▶

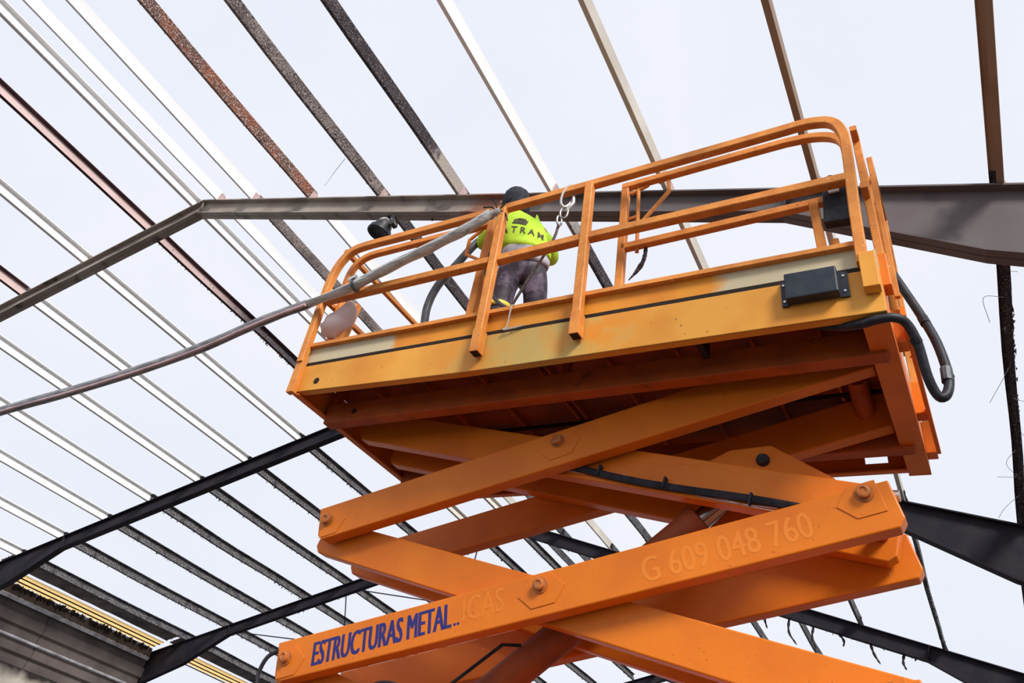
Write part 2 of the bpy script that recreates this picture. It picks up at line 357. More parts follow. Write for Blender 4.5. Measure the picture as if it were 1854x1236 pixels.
# scorched crust hanging under the sooty rafters
def crust(name, line, seed, dens, parent, base, size=.03, mt='residue'):
    random.seed(seed); b = MB(base); a, c = Vector(line[0]), Vector(line[1]); L = (c - a).length; n = int(L * dens)
    for j in range(n):
        if random.random() < .35 + .3 * math.sin(j * .21 + seed): continue
        p = a.lerp(c, (j + random.random()) / n); s = size * (.35 + random.random())
        d = [Vector((random.uniform(-1, 1), random.uniform(-1, 1), random.uniform(-1, 1))).normalized() * s * random.uniform(.5, 1) for _ in range(4)]
        d[0] = Vector((random.uniform(-.3, .3), random.uniform(-.3, .3), -1.3)) * s
        b.add([p + x for x in d], [(0, 1, 2), (0, 2, 3), (0, 3, 1), (1, 3, 2)])
    if not b.f: return None
    o = b.build(name, mt, parent); o['kind'] = 'stuff'; return o
frames = [o for o in bpy.data.objects if o.name.startswith('roof_frame')]
for i, fr in enumerate(frames):
    base = fr.location
    for sd in (-1, 1):
        if i == 0 and sd == -1: continue
        x0, x1 = (RX + sd * .2, RX + sd * 7.7)
        if i == 0: x0, x1 = -.6, .9
        crust('soot_crust', ((x0, FY[i] + .05, roof_z(x0) - HD * 1.045), (x1, FY[i] + .05, roof_z(x1) - HD * 1.045 - (.32 if abs(x1 - RX) > 8.5 else 0))), 11 * i + sd, 9, fr, base, .022 if i == 0 else .03)

# ------------------------------------------------------------------ purlins, one per bay
YB = [(-4.3, .99), (.93, 6.26), (6.2, 11.48), (11.42, 16.68), (16.62, 21.9)]
BAYN = ['in front of the nearest roof frame', 'between nearest and second roof frames', 'between second and third roof frames', 'just beyond the third roof frame', 'beyond the fourth roof frame']
LOOK = {}
for k in PURL:
    LOOK[(0, k)] = 'galvanised'; LOOK[(1, k)] = 'galvanised'; LOOK[(2, k)] = 'char_grey'; LOOK[(3, k)] = 'char_grey'; LOOK[(4, k)] = 'char_grey'
LOOK.update({(0, -1): 'primer', (0, -3): 'primer', (0, 2): 'rust', (0, 3): 'scorched', (0, 4): 'burnt_then_clean', (0, 6): 'galvanised_dull', (0, 7): 'brown_steel', (0, 8): 'brown_steel',
             (1, -1): 'pink_then_burnt', (1, 1): 'scorched', (1, 3): 'char', (1, 4): 'char', (1, 5): 'clean_then_burnt', (1, 6): 'galvanised_dull', (1, 7): 'galvanised_dull', (1, 8): 'char',
             (2, 'L'): 'galvanised_dull', (2, 'R'): 'galvanised_dull', (2, -1): 'galvanised_dull', (2, 2): 'galvanised_dull'})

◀

> [Exercise brief] Without the pictures, transcribe the listing above exactly.

> [Task result]
Write part 2 of the bpy script that recreates this picture. It picks up at line 357. More parts follow. Write for Blender 4.5. Measure the picture as if it were 1854x1236 pixels.
# scorched crust hanging under the sooty rafters
def crust(name, line, seed, dens, parent, base, size=.03, mt='residue'):
    random.seed(seed); b = MB(base); a, c = Vector(line[0]), Vector(line[1]); L = (c - a).length; n = int(L * dens)
    for j in range(n):
        if random.random() < .35 + .3 * math.sin(j * .21 + seed): continue
        p = a.lerp(c, (j + random.random()) / n); s = size * (.35 + random.random())
        d = [Vector((random.uniform(-1, 1), random.uniform(-1, 1), random.uniform(-1, 1))).normalized() * s * random.uniform(.5, 1) for _ in range(4)]
        d[0] = Vector((random.uniform(-.3, .3), random.uniform(-.3, .3), -1.3)) * s
        b.add([p + x for x in d], [(0, 1, 2), (0, 2, 3), (0, 3, 1), (1, 3, 2)])
    if not b.f: return None
    o = b.build(name, mt, parent); o['kind'] = 'stuff'; return o
frames = [o for o in bpy.data.objects if o.name.startswith('roof_frame')]
for i, fr in enumerate(frames):
    base = fr.location
    for sd in (-1, 1):
        if i == 0 and sd == -1: continue
        x0, x1 = (RX + sd * .2, RX + sd * 7.7)
        if i == 0: x0, x1 = -.6, .9
        crust('soot_crust', ((x0, FY[i] + .05, roof_z(x0) - HD * 1.045), (x1, FY[i] + .05, roof_z(x1) - HD * 1.045 - (.32 if abs(x1 - RX) > 8.5 else 0))), 11 * i + sd, 9, fr, base, .022 if i == 0 else .03)

# ------------------------------------------------------------------ purlins, one per bay
YB = [(-4.3, .99), (.93, 6.26), (6.2, 11.48), (11.42, 16.68), (16.62, 21.9)]
BAYN = ['in front of the nearest roof frame', 'between nearest and second roof frames', 'between second and third roof frames', 'just beyond the third roof frame', 'beyond the fourth roof frame']
LOOK = {}
for k in PURL:
    LOOK[(0, k)] = 'galvanised'; LOOK[(1, k)] = 'galvanised'; LOOK[(2, k)] = 'char_grey'; LOOK[(3, k)] = 'char_grey'; LOOK[(4, k)] = 'char_grey'
LOOK.update({(0, -1): 'primer', (0, -3): 'primer', (0, 2): 'rust', (0, 3): 'scorched', (0, 4): 'burnt_then_clean', (0, 6): 'galvanised_dull', (0, 7): 'brown_steel', (0, 8): 'brown_steel',
             (1, -1): 'pink_then_burnt', (1, 1): 'scorched', (1, 3): 'char', (1, 4): 'char', (1, 5): 'clean_then_burnt', (1, 6): 'galvanised_dull', (1, 7): 'galvanised_dull', (1, 8): 'char',
             (2, 'L'): 'galvanised_dull', (2, 'R'): 'galvanised_dull', (2, -1): 'galvanised_dull', (2, 2): 'galvanised_dull'})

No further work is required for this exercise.